Winterize Your Low Flush Toilet

SeaLand 510+ Low Flush Toilet For those of you in colder climates with Low Water Remote Systems, it is now time to start thinking about preparing your SeaLand® low water toilet for winter. Here are some things to do, in an un-heated bathroom:

• Drain (flush) all water out of the toilet before you leave.

• Wipe the bowl area dry with a paper towel or cloth before you leave. This includes the ceramic bowl area and the rubber seal.

• SeaLand® suggests removing the brass ring on the water valve. Removing the brass ring should protect against damage from part expansion temperature changes. Or, you can completely remove the water valve. Both of these suggestions will extend the life of the water valve, the most commonly replaced item on a SeaLand® low flush toilet. (If you do need one ever, get it from us. You will find out price for this item to be the cheapest you will find.)

One thing not to do is to add any type of anti-freeze. Some people do this with low flush toilets connected to septic tanks or holding tanks, but doing this with a composting toilet will harm the composting process.
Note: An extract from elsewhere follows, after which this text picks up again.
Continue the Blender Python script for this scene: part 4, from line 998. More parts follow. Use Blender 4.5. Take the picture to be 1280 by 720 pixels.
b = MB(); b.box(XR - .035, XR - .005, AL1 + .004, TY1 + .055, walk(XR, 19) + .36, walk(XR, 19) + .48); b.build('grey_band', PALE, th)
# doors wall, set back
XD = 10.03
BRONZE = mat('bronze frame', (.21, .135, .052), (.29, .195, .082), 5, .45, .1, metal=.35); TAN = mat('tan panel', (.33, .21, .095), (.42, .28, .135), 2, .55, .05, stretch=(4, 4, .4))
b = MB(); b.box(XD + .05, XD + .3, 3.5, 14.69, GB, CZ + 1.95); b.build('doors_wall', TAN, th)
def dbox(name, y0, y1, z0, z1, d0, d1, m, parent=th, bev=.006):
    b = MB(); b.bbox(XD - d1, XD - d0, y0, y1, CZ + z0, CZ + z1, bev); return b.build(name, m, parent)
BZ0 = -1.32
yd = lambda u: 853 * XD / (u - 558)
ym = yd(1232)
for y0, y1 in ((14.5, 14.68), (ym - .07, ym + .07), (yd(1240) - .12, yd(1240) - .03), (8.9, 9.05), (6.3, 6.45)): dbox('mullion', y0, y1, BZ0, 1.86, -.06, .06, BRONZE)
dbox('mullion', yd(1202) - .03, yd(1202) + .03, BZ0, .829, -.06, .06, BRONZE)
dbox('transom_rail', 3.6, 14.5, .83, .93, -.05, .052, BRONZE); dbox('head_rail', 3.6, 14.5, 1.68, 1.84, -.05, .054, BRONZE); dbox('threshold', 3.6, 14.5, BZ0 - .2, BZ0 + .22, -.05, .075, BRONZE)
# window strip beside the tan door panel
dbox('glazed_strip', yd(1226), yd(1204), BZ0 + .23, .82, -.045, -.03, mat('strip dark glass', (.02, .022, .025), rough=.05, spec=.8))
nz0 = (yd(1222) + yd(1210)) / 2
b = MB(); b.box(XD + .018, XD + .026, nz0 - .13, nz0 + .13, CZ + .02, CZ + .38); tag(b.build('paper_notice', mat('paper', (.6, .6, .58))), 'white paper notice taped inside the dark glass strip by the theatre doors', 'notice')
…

Nothing has to be done with the actual composting unit. It is built to withstand freezing temperatures. That is why it has a Lifetime Warranty.

If you plan on using a low water system in the winter months, be sure to insulate all drain comnnections. Anywhere water travels needs to be insulated. Also, the composting unit or tank should also be protected and insulated in a winter box. A winter box can be as simple as a plywood box with Styrofoam insulation. Speak to a customer service rep if have questions.

Waterless systems do not require any winter preparation. There is no water, so no freezing to worry about.